### What is asked
Print verbatim the opening line of the material and every subsequent line through the one containing "tag(o, 'long oatmeal woven seat cushion')".

### Data block
* * * * * * * * *

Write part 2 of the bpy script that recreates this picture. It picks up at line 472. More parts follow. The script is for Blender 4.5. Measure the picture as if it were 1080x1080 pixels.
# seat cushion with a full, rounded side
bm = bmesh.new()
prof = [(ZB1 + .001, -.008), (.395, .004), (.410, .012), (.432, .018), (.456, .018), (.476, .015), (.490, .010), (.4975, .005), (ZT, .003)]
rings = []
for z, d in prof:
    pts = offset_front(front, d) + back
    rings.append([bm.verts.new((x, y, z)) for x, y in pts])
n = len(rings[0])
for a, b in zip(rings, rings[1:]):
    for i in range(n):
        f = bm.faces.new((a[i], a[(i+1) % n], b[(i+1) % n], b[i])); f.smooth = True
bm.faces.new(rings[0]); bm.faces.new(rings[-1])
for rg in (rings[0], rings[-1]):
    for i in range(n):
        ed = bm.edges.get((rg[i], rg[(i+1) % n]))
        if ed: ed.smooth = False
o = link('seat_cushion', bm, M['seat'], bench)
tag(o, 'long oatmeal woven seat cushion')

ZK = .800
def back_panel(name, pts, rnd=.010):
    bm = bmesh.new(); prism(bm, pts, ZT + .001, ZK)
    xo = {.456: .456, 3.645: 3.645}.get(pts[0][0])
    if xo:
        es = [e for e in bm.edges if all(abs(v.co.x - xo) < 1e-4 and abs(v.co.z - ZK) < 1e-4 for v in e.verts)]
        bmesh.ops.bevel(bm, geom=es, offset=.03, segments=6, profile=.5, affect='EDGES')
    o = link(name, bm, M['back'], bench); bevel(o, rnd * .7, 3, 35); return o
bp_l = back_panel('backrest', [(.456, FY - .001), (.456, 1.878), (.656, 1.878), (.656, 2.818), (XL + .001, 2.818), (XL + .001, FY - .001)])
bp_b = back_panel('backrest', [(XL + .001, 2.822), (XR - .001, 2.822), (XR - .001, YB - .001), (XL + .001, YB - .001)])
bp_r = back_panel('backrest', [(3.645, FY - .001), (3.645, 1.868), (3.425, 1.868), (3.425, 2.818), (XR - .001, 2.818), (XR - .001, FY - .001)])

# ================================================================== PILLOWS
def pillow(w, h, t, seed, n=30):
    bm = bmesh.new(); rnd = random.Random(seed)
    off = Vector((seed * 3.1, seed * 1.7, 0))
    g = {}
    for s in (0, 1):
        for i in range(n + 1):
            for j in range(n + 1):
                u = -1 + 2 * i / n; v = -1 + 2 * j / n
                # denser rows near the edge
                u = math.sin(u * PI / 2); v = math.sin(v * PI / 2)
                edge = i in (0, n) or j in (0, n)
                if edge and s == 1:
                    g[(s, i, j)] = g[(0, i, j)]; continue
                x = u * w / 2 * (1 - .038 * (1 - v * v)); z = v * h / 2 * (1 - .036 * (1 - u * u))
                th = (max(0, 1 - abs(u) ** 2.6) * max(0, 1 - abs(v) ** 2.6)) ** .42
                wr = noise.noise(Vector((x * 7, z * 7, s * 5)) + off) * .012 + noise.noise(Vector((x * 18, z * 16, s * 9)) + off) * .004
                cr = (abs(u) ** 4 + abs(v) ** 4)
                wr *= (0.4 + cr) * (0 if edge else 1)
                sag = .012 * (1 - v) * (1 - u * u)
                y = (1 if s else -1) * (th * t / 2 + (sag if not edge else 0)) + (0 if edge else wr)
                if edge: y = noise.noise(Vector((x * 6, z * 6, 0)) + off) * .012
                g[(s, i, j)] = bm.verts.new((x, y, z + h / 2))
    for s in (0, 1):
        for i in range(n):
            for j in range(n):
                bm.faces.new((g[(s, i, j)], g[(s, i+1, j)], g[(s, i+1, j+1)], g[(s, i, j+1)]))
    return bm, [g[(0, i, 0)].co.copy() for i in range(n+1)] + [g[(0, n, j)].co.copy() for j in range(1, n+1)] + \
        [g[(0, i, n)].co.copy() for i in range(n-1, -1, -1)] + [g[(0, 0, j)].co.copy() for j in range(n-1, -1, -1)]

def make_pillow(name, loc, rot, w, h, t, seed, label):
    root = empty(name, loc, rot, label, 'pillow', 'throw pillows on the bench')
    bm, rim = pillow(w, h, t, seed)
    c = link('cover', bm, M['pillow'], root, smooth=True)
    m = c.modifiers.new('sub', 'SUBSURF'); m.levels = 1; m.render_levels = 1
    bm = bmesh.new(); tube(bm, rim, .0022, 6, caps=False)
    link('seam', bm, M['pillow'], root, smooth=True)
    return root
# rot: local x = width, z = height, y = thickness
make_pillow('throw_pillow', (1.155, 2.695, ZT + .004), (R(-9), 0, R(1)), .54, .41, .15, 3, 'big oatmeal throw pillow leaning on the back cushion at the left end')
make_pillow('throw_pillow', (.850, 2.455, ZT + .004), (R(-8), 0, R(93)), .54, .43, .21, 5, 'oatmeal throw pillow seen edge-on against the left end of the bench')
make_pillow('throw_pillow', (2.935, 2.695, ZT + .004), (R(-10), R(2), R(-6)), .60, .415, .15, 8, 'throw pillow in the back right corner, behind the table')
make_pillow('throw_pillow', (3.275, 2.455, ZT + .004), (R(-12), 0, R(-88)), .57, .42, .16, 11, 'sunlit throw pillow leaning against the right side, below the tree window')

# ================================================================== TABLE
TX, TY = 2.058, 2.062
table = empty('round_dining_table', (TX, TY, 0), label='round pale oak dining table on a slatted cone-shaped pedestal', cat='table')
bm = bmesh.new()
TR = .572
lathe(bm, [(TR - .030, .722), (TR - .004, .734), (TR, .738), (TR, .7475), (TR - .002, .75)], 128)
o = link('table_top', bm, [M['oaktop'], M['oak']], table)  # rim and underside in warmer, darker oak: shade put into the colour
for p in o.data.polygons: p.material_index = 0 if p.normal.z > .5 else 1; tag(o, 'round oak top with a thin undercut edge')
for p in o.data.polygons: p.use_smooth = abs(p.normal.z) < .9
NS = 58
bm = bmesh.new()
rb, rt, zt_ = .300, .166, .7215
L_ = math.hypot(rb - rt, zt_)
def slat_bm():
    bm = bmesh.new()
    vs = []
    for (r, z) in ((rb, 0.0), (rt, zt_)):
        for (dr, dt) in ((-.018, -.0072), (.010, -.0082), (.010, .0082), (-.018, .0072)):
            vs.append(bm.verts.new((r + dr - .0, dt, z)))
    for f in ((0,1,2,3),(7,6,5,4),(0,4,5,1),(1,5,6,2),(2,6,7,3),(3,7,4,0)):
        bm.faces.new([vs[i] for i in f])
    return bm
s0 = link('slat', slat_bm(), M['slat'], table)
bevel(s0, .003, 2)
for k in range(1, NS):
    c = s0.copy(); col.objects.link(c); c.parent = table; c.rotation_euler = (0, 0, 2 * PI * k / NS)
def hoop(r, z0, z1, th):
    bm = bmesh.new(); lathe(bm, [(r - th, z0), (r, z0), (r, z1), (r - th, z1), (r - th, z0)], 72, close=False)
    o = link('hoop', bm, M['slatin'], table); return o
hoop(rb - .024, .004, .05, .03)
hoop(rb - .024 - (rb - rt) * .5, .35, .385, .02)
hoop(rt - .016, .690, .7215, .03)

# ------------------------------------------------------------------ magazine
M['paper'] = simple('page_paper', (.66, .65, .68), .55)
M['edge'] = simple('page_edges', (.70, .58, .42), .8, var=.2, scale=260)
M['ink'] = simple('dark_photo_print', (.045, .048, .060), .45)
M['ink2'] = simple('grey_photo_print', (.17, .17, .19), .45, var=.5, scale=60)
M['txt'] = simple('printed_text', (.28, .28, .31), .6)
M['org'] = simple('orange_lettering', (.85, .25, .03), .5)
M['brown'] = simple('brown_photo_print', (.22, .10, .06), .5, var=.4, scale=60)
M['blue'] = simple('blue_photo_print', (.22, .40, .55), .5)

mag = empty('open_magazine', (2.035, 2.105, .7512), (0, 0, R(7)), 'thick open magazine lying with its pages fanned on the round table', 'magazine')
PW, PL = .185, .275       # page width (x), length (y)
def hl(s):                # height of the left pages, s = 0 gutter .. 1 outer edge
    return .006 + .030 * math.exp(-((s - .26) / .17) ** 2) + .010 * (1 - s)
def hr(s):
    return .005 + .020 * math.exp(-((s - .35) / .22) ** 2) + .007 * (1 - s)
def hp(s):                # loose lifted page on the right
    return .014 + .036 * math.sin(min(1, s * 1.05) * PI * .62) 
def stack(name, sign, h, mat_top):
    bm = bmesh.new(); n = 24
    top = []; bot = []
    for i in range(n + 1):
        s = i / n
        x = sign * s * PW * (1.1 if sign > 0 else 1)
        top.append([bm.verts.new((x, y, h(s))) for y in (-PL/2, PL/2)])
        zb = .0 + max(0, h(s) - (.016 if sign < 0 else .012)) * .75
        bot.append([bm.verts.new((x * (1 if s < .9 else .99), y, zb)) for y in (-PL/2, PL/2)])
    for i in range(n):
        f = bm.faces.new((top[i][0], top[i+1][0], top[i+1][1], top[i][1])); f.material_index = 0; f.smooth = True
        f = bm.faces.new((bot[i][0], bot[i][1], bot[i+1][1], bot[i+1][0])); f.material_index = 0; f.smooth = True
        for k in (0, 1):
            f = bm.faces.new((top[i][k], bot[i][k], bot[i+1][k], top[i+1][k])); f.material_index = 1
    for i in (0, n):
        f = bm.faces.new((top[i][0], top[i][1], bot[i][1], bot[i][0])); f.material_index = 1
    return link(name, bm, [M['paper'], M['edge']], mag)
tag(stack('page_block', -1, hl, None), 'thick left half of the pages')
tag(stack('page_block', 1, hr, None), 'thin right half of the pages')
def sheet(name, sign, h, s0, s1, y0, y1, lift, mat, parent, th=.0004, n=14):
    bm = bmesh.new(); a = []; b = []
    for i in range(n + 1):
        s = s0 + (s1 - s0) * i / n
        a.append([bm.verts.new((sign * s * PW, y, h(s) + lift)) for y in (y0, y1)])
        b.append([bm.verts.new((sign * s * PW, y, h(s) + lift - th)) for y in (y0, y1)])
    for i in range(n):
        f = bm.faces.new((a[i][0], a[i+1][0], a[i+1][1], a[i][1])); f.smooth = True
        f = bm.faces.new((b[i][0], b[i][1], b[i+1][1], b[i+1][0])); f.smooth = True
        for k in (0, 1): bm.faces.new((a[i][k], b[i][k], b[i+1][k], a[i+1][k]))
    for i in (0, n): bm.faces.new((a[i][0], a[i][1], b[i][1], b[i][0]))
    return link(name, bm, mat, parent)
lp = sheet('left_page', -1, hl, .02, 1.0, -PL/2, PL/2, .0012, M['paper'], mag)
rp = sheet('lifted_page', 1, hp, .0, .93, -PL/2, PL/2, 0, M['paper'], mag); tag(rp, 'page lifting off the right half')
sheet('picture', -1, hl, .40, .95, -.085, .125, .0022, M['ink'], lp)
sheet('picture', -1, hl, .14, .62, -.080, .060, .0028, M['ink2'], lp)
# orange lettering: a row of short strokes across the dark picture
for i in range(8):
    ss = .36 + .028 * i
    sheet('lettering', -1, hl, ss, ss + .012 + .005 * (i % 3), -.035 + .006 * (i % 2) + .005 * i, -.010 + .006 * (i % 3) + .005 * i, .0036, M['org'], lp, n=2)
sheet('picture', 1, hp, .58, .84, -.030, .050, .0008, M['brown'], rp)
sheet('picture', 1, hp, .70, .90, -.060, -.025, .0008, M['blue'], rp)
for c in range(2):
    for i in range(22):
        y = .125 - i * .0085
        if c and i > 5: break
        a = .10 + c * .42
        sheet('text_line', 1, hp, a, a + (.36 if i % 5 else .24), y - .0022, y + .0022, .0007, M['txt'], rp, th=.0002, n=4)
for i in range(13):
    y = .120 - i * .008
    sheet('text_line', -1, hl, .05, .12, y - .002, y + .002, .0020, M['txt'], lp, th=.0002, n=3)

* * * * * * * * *

### Solution to this task
Write part 2 of the bpy script that recreates this picture. It picks up at line 472. More parts follow. The script is for Blender 4.5. Measure the picture as if it were 1080x1080 pixels.
# seat cushion with a full, rounded side
bm = bmesh.new()
prof = [(ZB1 + .001, -.008), (.395, .004), (.410, .012), (.432, .018), (.456, .018), (.476, .015), (.490, .010), (.4975, .005), (ZT, .003)]
rings = []
for z, d in prof:
    pts = offset_front(front, d) + back
    rings.append([bm.verts.new((x, y, z)) for x, y in pts])
n = len(rings[0])
for a, b in zip(rings, rings[1:]):
    for i in range(n):
        f = bm.faces.new((a[i], a[(i+1) % n], b[(i+1) % n], b[i])); f.smooth = True
bm.faces.new(rings[0]); bm.faces.new(rings[-1])
for rg in (rings[0], rings[-1]):
    for i in range(n):
        ed = bm.edges.get((rg[i], rg[(i+1) % n]))
        if ed: ed.smooth = False
o = link('seat_cushion', bm, M['seat'], bench)
tag(o, 'long oatmeal woven seat cushion')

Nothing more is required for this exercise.